* WHAT THE TASK REQUIRES: Nothing outside the range is to be copied. From the entries below, reproduce exactly the lines starting at the one with "810 pixels high." and ending at the one with "return m.node_tree.nodes, m.node_tree.links", without pictures.

(Raw records)
▬▬▬

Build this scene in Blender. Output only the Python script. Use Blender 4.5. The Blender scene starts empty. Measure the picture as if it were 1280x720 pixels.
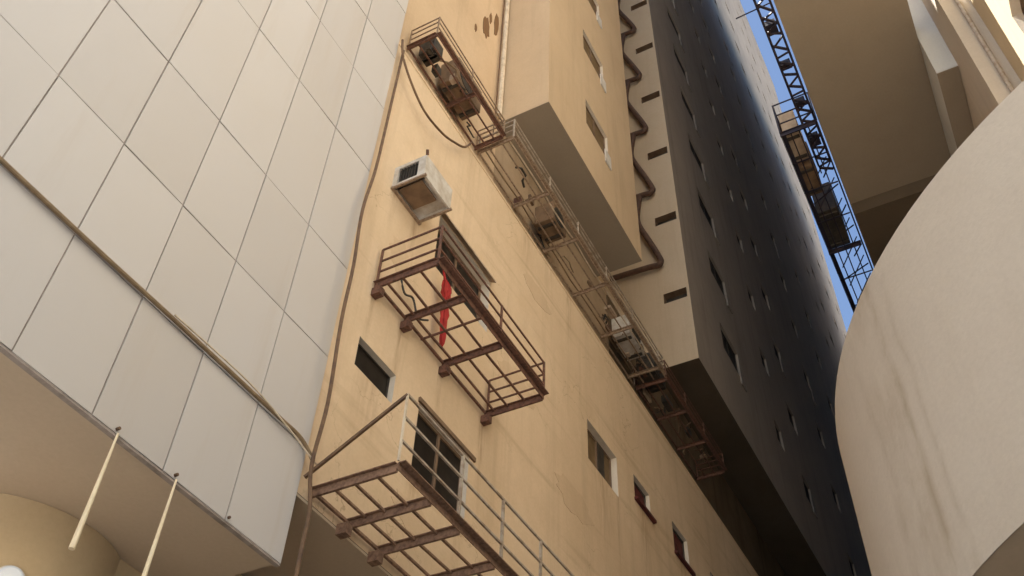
import bpy, math, random
from mathutils import Vector, Matrix
random.seed(7)
S = bpy.context.scene
C = S.collection
EYE = 1.6                       # eye height of the photographer above the ground

# ---------------------------------------------------------------- camera
cam_d = bpy.data.cameras.new('camera')
cam = bpy.data.objects.new('camera', cam_d); C.objects.link(cam)
S.camera = cam
AZ, EL, RO, FPX = 5.22300548e-01, 8.08141402e-01, 4.70200794e-02, 1232.83
f_ = Vector((math.cos(EL)*math.cos(AZ), math.cos(EL)*math.sin(AZ), math.sin(EL)))
r_ = f_.cross(Vector((0, 0, 1))).normalized(); u_ = r_.cross(f_)
r2 = r_*math.cos(RO) + u_*math.sin(RO); u2 = -r_*math.sin(RO) + u_*math.cos(RO)
M4 = Matrix((r2, u2, -f_)).transposed().to_4x4()
M4.translation = Vector((0, 0, EYE))
cam.matrix_world = M4
cam_d.sensor_width = 36; cam_d.lens = FPX/1280*36
cam_d.clip_start = 0.05; cam_d.clip_end = 1500

# ---------------------------------------------------------------- world, sun, exposure
SUN_EL, SUN_AZ = 66.0, 100.0      # azimuth measured from +X (down the alley) towards +Y
w = bpy.data.worlds.new("World"); S.world = w; w.use_nodes = True
nt = w.node_tree; nt.nodes.clear()
sky = nt.nodes.new('ShaderNodeTexSky'); sky.sky_type = 'NISHITA'; sky.sun_disc = False
sky.sun_elevation = math.radians(SUN_EL); sky.sun_rotation = math.radians(90-SUN_AZ)
sky.air_density = 1.0; sky.dust_density = .4; sky.ozone_density = 1.6
bg = nt.nodes.new('ShaderNodeBackground'); bg.inputs['Strength'].default_value = 0.052
wo = nt.nodes.new('ShaderNodeOutputWorld')
nt.links.new(sky.outputs[0], bg.inputs[0]); nt.links.new(bg.outputs[0], wo.inputs[0])
sd = bpy.data.lights.new('sun', 'SUN'); sd.energy = 5.0; sd.angle = math.radians(0.53); sd.color = (1, .955, .885)
so = bpy.data.objects.new('sun', sd); C.objects.link(so)
sv = Vector((math.cos(math.radians(SUN_AZ))*math.cos(math.radians(SUN_EL)),
             math.sin(math.radians(SUN_AZ))*math.cos(math.radians(SUN_EL)), math.sin(math.radians(SUN_EL))))
so.rotation_euler = sv.to_track_quat('Z', 'Y').to_euler(); so.location = (0, 0, 60)
S.view_settings.view_transform = 'Standard'; S.view_settings.look = 'None'
S.view_settings.exposure = 1.95; S.view_settings.gamma = 1; S.view_settings.use_curve_mapping = False
S.render.engine = 'CYCLES'
S.cycles.max_bounces = 10; S.cycles.diffuse_bounces = 6

# ---------------------------------------------------------------- materials
def nodes(name):
    m = bpy.data.materials.new(name); m.use_nodes = True
    n = m.node_tree; b = n.nodes['Principled BSDF']
    return m, n, b
def N(n, t, **kw):
    x = n.nodes.new(t)
    for k, v in kw.items(): setattr(x, k, v)
    return x
def noise(n, co, scale, detail=4, rough=.55, stretch=None):
    if stretch:
        mp = N(n, 'ShaderNodeMapping'); mp.inputs['Scale'].default_value = stretch
        n.links.new(co, mp.inputs[0]); co = mp.outputs[0]
    t = N(n, 'ShaderNodeTexNoise'); t.inputs['Scale'].default_value = scale
    t.inputs['Detail'].default_value = detail; t.inputs['Roughness'].default_value = rough
    n.links.new(co, t.inputs['Vector']); return t.outputs[0]
def ramp(n, x, a, b, lo=0., hi=1.):
    r = N(n, 'ShaderNodeMapRange'); r.inputs['From Min'].default_value = a; r.inputs['From Max'].default_value = b
    r.inputs['To Min'].default_value = lo; r.inputs['To Max'].default_value = hi
    n.links.new(x, r.inputs['Value']); return r.outputs[0]
def mix(n, fac, a, b, mode='MIX'):
    m = N(n, 'ShaderNodeMix', data_type='RGBA', blend_type=mode)
    if isinstance(fac, float): m.inputs[0].default_value = fac
    else: n.links.new(fac, m.inputs[0])
    for s, v in ((6, a), (7, b)):
        if isinstance(v, tuple): m.inputs[s].default_value = (*v, 1)
        else: n.links.new(v, m.inputs[s])
    return m.outputs[2]
def plaster(name, col, dirt, amount=.5, streak=.5, rough=.85, bump=.25, extra=None):
    m, n, b = nodes(name)
    co = N(n, 'ShaderNodeTexCoord').outputs['Object']
    big = noise(n, co, .35, 5); mid = noise(n, co, 2.2, 5, .6); fine = noise(n, co, 26, 4, .6)
    stk = noise(n, co, 1.0, 5, .65, (2.6, 2.6, .16))
    c = mix(n, ramp(n, big, .35, .7, 0., amount), col, dirt)
    c = mix(n, ramp(n, mid, .45, .75, 0., amount*.55), c, dirt)
    c = mix(n, ramp(n, stk, .52, .74, 0., streak), c, tuple(x*.72 for x in dirt))
    c = mix(n, ramp(n, fine, .3, .7, 0., .10), c, tuple(x*.5 for x in dirt))
    if extra: c = extra(n, co, c)
    b.inputs['Specular IOR Level'].default_value = .12
    n.links.new(c, b.inputs['Base Color']); b.inputs['Roughness'].default_value = rough
    bp = N(n, 'ShaderNodeBump'); bp.inputs['Strength'].default_value = bump; bp.inputs['Distance'].default_value = .02
    n.links.new(mid, bp.inputs['Height'])
    bp2 = N(n, 'ShaderNodeBump'); bp2.inputs['Strength'].default_value = bump; bp2.inputs['Distance'].default_value = .004
    n.links.new(fine, bp2.inputs['Height']); n.links.new(bp.outputs[0], bp2.inputs['Normal'])
    n.links.new(bp2.outputs[0], b.inputs['Normal'])
    return m
def metal(name, col, col2, rough=.6, metallic=0., sc=9.):
    m, n, b = nodes(name)
    co = N(n, 'ShaderNodeTexCoord').outputs['Object']
    a = noise(n, co, sc, 5, .65)
    n.links.new(mix(n, ramp(n, a, .42, .68), col, col2), b.inputs['Base Color'])
    b.inputs['Roughness'].default_value = rough; b.inputs['Metallic'].default_value = metallic
    bp = N(n, 'ShaderNodeBump'); bp.inputs['Strength'].default_value = .3; bp.inputs['Distance'].default_value = .004
    n.links.new(a, bp.inputs['Height']); n.links.new(bp.outputs[0], b.inputs['Normal'])
    return m
def glass(name, col, rough=.08):
    m, n, b = nodes(name)
    co = N(n, 'ShaderNodeTexCoord').outputs['Object']
    a = noise(n, co, 3, 3)
    n.links.new(mix(n, ramp(n, a, .3, .7), col, tuple(x*.6 for x in col)), b.inputs['Base Color'])
    b.inputs['Specular IOR Level'].default_value = .25
    n.links.new(ramp(n, a, .3, .8, rough, rough+.25), b.inputs['Roughness'])
    return m

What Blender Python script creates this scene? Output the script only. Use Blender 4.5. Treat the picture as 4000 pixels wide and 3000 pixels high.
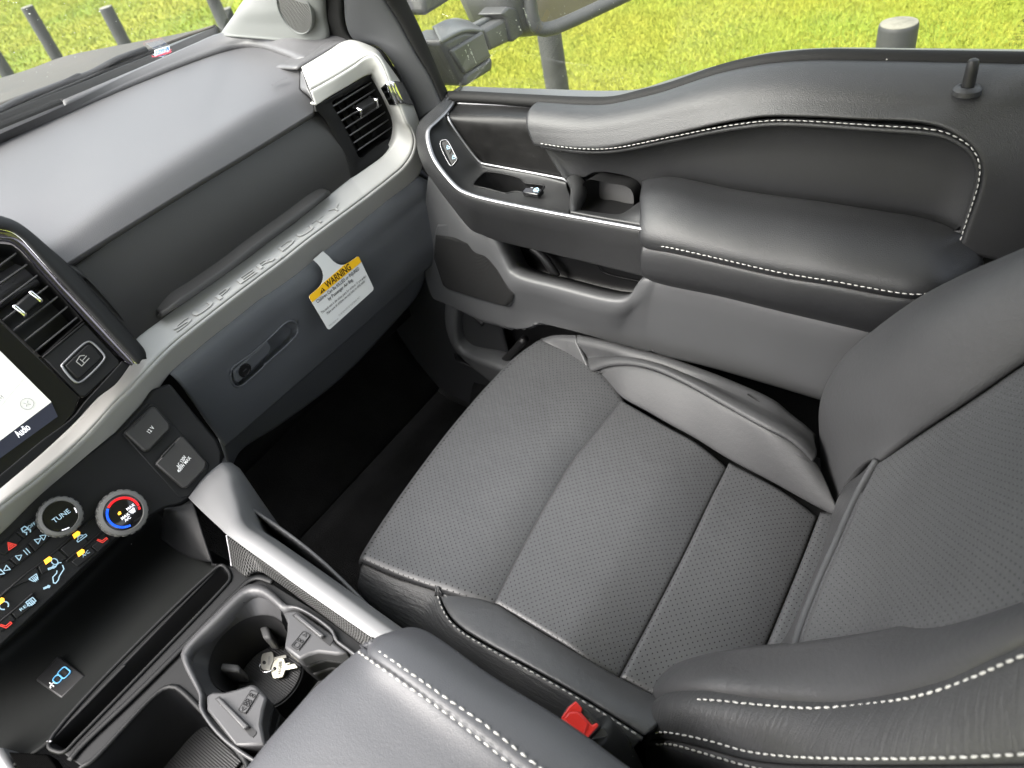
import bpy, bmesh, math, random
import numpy as np
from mathutils import Matrix, Vector
random.seed(7); np.random.seed(7)
for o in list(bpy.data.objects): bpy.data.objects.remove(o)
scene = bpy.context.scene
COL = scene.collection

# ---------------------------------------------------------------- camera
CAM = np.array([-.09, -.65, 1.20])
RM = np.array([[0.54166452, -0.63862256, 0.54659013],
               [-0.81798514, -0.25065149, 0.51775877],
               [-0.1936488, -0.72755416, -0.65815279]])
FPX = 2821.0                       # focal length in pixels of the 4000 px wide photograph
cd = bpy.data.cameras.new('camera'); cam = bpy.data.objects.new('camera', cd); COL.objects.link(cam)
cd.sensor_width = 36; cd.lens = FPX/4000*36; cd.clip_start = .02; cd.clip_end = 500
cd.dof.use_dof = True; cd.dof.focus_distance = 1.05; cd.dof.aperture_fstop = 7.0
m = Matrix.Identity(4)
for i in range(3):
    m[i][0] = RM[i, 0]; m[i][1] = -RM[i, 1]; m[i][2] = -RM[i, 2]; m[i][3] = CAM[i]
cam.matrix_world = m
scene.camera = cam

# ---------------------------------------------------------------- light
SUN_EL, SUN_AZ = math.radians(48), math.radians(-58)
world = bpy.data.worlds.new('World'); scene.world = world; world.use_nodes = True
wn = world.node_tree.nodes; wl = world.node_tree.links
sky = wn.new('ShaderNodeTexSky'); sky.sky_type = 'NISHITA'; sky.sun_disc = False
sky.sun_elevation = SUN_EL; sky.sun_rotation = SUN_AZ
sky.air_density = 1.0; sky.dust_density = 6.0; sky.ozone_density = 1.0
hs = wn.new('ShaderNodeHueSaturation'); hs.inputs['Saturation'].default_value = .35
wl.new(sky.outputs[0], hs.inputs['Color'])
bg = wn['Background']; wl.new(hs.outputs[0], bg.inputs['Color']); bg.inputs['Strength'].default_value = .15
sd = bpy.data.lights.new('sun', 'SUN'); sd.energy = .6; sd.angle = math.radians(60); sd.color = (1, .96, .9)
so = bpy.data.objects.new('sun', sd); COL.objects.link(so)
sv = Vector((math.sin(SUN_AZ)*math.cos(SUN_EL), math.cos(SUN_AZ)*math.cos(SUN_EL), math.sin(SUN_EL)))
so.rotation_euler = sv.to_track_quat('Z', 'Y').to_euler()
scene.view_settings.view_transform = 'Standard'; scene.view_settings.look = 'None'
scene.view_settings.exposure = 2.5; scene.view_settings.gamma = 1
scene.render.engine = 'CYCLES'
scene.cycles.max_bounces = 10; scene.cycles.transparent_max_bounces = 12

# ---------------------------------------------------------------- pixel -> point on a real surface
CRP = dict(S=(0,0,1.8083), A=(0,0,.6329), B=(1100,0,.6329), C=(2400,0,.7233), D=(0,800,.4521), E=(0,1500,.4521),
           F=(0,2200,.4821), G=(700,2000,.5425), H=(600,800,.5425), I=(1600,700,.5425), J=(2400,600,.7233),
           K=(1300,1200,.7685), L=(2300,1800,.7685), M=(900,2200,.7685), N=(2100,2500,.3617), O=(2900,1000,.4973),
           Q=(600,780,.3617), T=(1640,0,.3617), U=(1640,380,.4521), V=(0,1250,.3617), X=(0,1850,.3616),
           Y=(950,2480,.1356), Z=(1180,960,.2049), a=(500,1000,.27125), b=(1000,700,.4728), c=(1100,100,.4728), d=(300,1300,.4728))
def ray(c, a, b):
    x0, y0, k = CRP[c]
    return RM @ np.array([(x0+k*a-2000)/FPX, (y0+k*b-1500)/FPX, 1.])
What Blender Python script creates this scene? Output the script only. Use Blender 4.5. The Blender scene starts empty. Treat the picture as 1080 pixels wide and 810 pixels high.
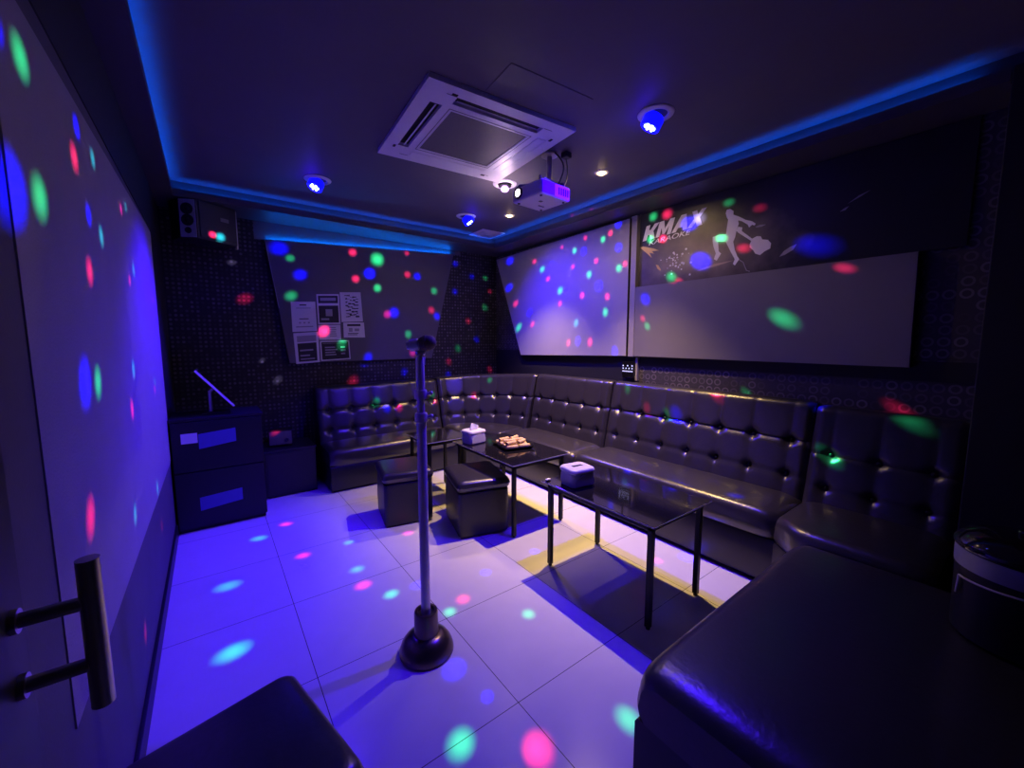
import bpy, bmesh, math, random
from mathutils import Vector, Matrix
random.seed(7)
PI = math.pi
sc = bpy.context.scene
COL = sc.collection
sin, cos, exp = math.sin, math.cos, math.exp

# ------------------------------------------------------------------ lamp powers
PW_E1, PW_E2, PW_E3 = 310, 175, 150
PW_W1, PW_W2 = 250, 235
PW_V1, PW_V2 = 14, 3
PW_C, PW_C2 = 30.0, 60.0
PW_D, PW_G = 2000, 4.0
DR = .053
DG = dict(R=.32, G=.22, B=.75, C=.17, M=.30, V=.16)
EXPO = 0.0

# ------------------------------------------------------------------ materials
def nodes_of(m):
    m.use_nodes = True
    return m.node_tree.nodes, m.node_tree.links

def pmat(name, col, rough=0.5, metal=0.0, spec=0.5, noise=0.0, nscale=20.0, bump=0.0, bscale=60.0, coat=0.0):
    m = bpy.data.materials.new(name)
    N, L = nodes_of(m)
    b = N['Principled BSDF']
    b.inputs['Base Color'].default_value = (*col, 1)
    b.inputs['Roughness'].default_value = rough
    b.inputs['Metallic'].default_value = metal
    b.inputs['Specular IOR Level'].default_value = spec
    b.inputs['Coat Weight'].default_value = coat
    tc = N.new('ShaderNodeTexCoord')
    if noise > 0:
        t = N.new('ShaderNodeTexNoise'); t.inputs['Scale'].default_value = nscale; t.inputs['Detail'].default_value = 4
        L.new(tc.outputs['Object'], t.inputs['Vector'])
        r = N.new('ShaderNodeMix'); r.data_type = 'RGBA'
        r.inputs['A'].default_value = (*[c * (1 - noise) for c in col], 1)
        r.inputs['B'].default_value = (*[min(1, c * (1 + noise)) for c in col], 1)
        L.new(t.outputs['Fac'], r.inputs['Factor']); L.new(r.outputs['Result'], b.inputs['Base Color'])
    if bump > 0:
        t2 = N.new('ShaderNodeTexNoise'); t2.inputs['Scale'].default_value = bscale; t2.inputs['Detail'].default_value = 3
        L.new(tc.outputs['Object'], t2.inputs['Vector'])
        bp = N.new('ShaderNodeBump'); bp.inputs['Strength'].default_value = bump; bp.inputs['Distance'].default_value = 0.01
        L.new(t2.outputs['Fac'], bp.inputs['Height']); L.new(bp.outputs['Normal'], b.inputs['Normal'])
    return m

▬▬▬

* OUTPUT OF THE EXERCISE:
What Blender Python script creates this scene? Output the script only. Use Blender 4.5. The Blender scene starts empty. Treat the picture as 1080 pixels wide and 810 pixels high.
import bpy, bmesh, math, random
from mathutils import Vector, Matrix
random.seed(7)
PI = math.pi
sc = bpy.context.scene
COL = sc.collection
sin, cos, exp = math.sin, math.cos, math.exp

# ------------------------------------------------------------------ lamp powers
PW_E1, PW_E2, PW_E3 = 310, 175, 150
PW_W1, PW_W2 = 250, 235
PW_V1, PW_V2 = 14, 3
PW_C, PW_C2 = 30.0, 60.0
PW_D, PW_G = 2000, 4.0
DR = .053
DG = dict(R=.32, G=.22, B=.75, C=.17, M=.30, V=.16)
EXPO = 0.0

# ------------------------------------------------------------------ materials
def nodes_of(m):
    m.use_nodes = True
    return m.node_tree.nodes, m.node_tree.links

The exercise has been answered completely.